REQUIRED WORK: Output an exact reproduction of the data.

SOURCE DATA:
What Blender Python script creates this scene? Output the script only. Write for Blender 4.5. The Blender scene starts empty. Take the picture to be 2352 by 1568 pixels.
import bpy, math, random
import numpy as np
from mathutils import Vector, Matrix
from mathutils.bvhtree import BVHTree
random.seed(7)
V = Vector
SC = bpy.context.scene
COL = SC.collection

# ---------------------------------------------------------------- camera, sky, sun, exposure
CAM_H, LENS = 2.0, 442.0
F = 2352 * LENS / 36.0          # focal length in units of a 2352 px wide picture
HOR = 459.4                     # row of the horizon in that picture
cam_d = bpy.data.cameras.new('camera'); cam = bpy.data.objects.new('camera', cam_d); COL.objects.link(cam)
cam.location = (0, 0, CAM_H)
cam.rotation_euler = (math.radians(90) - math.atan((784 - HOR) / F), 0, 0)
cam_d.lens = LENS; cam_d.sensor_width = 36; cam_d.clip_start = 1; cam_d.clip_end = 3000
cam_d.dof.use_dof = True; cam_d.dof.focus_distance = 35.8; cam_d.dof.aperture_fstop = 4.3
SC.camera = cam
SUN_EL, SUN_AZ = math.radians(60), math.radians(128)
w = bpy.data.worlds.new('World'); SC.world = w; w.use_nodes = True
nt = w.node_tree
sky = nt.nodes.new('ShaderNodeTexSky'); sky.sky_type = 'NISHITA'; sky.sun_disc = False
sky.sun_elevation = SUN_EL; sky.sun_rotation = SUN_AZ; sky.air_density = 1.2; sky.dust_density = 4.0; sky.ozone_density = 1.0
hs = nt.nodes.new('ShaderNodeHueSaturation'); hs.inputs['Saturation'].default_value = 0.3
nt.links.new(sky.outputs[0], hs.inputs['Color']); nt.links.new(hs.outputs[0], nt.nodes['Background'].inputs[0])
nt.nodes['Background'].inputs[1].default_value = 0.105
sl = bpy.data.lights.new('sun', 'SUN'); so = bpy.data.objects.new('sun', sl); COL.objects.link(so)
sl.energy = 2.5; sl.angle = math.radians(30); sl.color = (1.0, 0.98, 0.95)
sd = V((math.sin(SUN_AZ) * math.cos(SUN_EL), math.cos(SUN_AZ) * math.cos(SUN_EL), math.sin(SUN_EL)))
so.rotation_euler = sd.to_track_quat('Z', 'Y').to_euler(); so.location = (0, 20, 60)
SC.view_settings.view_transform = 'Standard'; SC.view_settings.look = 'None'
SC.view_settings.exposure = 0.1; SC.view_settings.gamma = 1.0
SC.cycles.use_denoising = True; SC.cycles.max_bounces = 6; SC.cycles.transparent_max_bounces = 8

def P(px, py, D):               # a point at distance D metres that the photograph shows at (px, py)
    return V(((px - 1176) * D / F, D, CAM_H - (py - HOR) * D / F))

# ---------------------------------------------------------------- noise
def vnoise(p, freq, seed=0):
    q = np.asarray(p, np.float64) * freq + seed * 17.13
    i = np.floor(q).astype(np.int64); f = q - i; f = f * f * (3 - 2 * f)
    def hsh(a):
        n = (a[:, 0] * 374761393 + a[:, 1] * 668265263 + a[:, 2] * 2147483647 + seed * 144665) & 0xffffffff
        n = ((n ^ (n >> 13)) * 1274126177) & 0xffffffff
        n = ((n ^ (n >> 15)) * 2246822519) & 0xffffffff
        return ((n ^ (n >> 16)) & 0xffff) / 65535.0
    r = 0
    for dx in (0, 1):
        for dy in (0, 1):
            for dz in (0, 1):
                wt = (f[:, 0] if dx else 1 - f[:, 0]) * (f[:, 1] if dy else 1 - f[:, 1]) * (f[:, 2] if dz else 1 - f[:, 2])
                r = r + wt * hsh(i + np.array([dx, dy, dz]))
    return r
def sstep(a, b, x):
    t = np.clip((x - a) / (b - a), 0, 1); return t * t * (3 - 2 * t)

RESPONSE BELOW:
What Blender Python script creates this scene? Output the script only. Write for Blender 4.5. The Blender scene starts empty. Take the picture to be 2352 by 1568 pixels.
import bpy, math, random
import numpy as np
from mathutils import Vector, Matrix
from mathutils.bvhtree import BVHTree
random.seed(7)
V = Vector
SC = bpy.context.scene
COL = SC.collection

# ---------------------------------------------------------------- camera, sky, sun, exposure
CAM_H, LENS = 2.0, 442.0
F = 2352 * LENS / 36.0          # focal length in units of a 2352 px wide picture
HOR = 459.4                     # row of the horizon in that picture
cam_d = bpy.data.cameras.new('camera'); cam = bpy.data.objects.new('camera', cam_d); COL.objects.link(cam)
cam.location = (0, 0, CAM_H)
cam.rotation_euler = (math.radians(90) - math.atan((784 - HOR) / F), 0, 0)
cam_d.lens = LENS; cam_d.sensor_width = 36; cam_d.clip_start = 1; cam_d.clip_end = 3000
cam_d.dof.use_dof = True; cam_d.dof.focus_distance = 35.8; cam_d.dof.aperture_fstop = 4.3
SC.camera = cam
SUN_EL, SUN_AZ = math.radians(60), math.radians(128)
w = bpy.data.worlds.new('World'); SC.world = w; w.use_nodes = True
nt = w.node_tree
sky = nt.nodes.new('ShaderNodeTexSky'); sky.sky_type = 'NISHITA'; sky.sun_disc = False
sky.sun_elevation = SUN_EL; sky.sun_rotation = SUN_AZ; sky.air_density = 1.2; sky.dust_density = 4.0; sky.ozone_density = 1.0
hs = nt.nodes.new('ShaderNodeHueSaturation'); hs.inputs['Saturation'].default_value = 0.3
nt.links.new(sky.outputs[0], hs.inputs['Color']); nt.links.new(hs.outputs[0], nt.nodes['Background'].inputs[0])
nt.nodes['Background'].inputs[1].default_value = 0.105
sl = bpy.data.lights.new('sun', 'SUN'); so = bpy.data.objects.new('sun', sl); COL.objects.link(so)
sl.energy = 2.5; sl.angle = math.radians(30); sl.color = (1.0, 0.98, 0.95)
sd = V((math.sin(SUN_AZ) * math.cos(SUN_EL), math.cos(SUN_AZ) * math.cos(SUN_EL), math.sin(SUN_EL)))
so.rotation_euler = sd.to_track_quat('Z', 'Y').to_euler(); so.location = (0, 20, 60)
SC.view_settings.view_transform = 'Standard'; SC.view_settings.look = 'None'
SC.view_settings.exposure = 0.1; SC.view_settings.gamma = 1.0
SC.cycles.use_denoising = True; SC.cycles.max_bounces = 6; SC.cycles.transparent_max_bounces = 8

def P(px, py, D):               # a point at distance D metres that the photograph shows at (px, py)
    return V(((px - 1176) * D / F, D, CAM_H - (py - HOR) * D / F))

# ---------------------------------------------------------------- noise
def vnoise(p, freq, seed=0):
    q = np.asarray(p, np.float64) * freq + seed * 17.13
    i = np.floor(q).astype(np.int64); f = q - i; f = f * f * (3 - 2 * f)
    def hsh(a):
        n = (a[:, 0] * 374761393 + a[:, 1] * 668265263 + a[:, 2] * 2147483647 + seed * 144665) & 0xffffffff
        n = ((n ^ (n >> 13)) * 1274126177) & 0xffffffff
        n = ((n ^ (n >> 15)) * 2246822519) & 0xffffffff
        return ((n ^ (n >> 16)) & 0xffff) / 65535.0
    r = 0
    for dx in (0, 1):
        for dy in (0, 1):
            for dz in (0, 1):
                wt = (f[:, 0] if dx else 1 - f[:, 0]) * (f[:, 1] if dy else 1 - f[:, 1]) * (f[:, 2] if dz else 1 - f[:, 2])
                r = r + wt * hsh(i + np.array([dx, dy, dz]))
    return r
def sstep(a, b, x):
    t = np.clip((x - a) / (b - a), 0, 1); return t * t * (3 - 2 * t)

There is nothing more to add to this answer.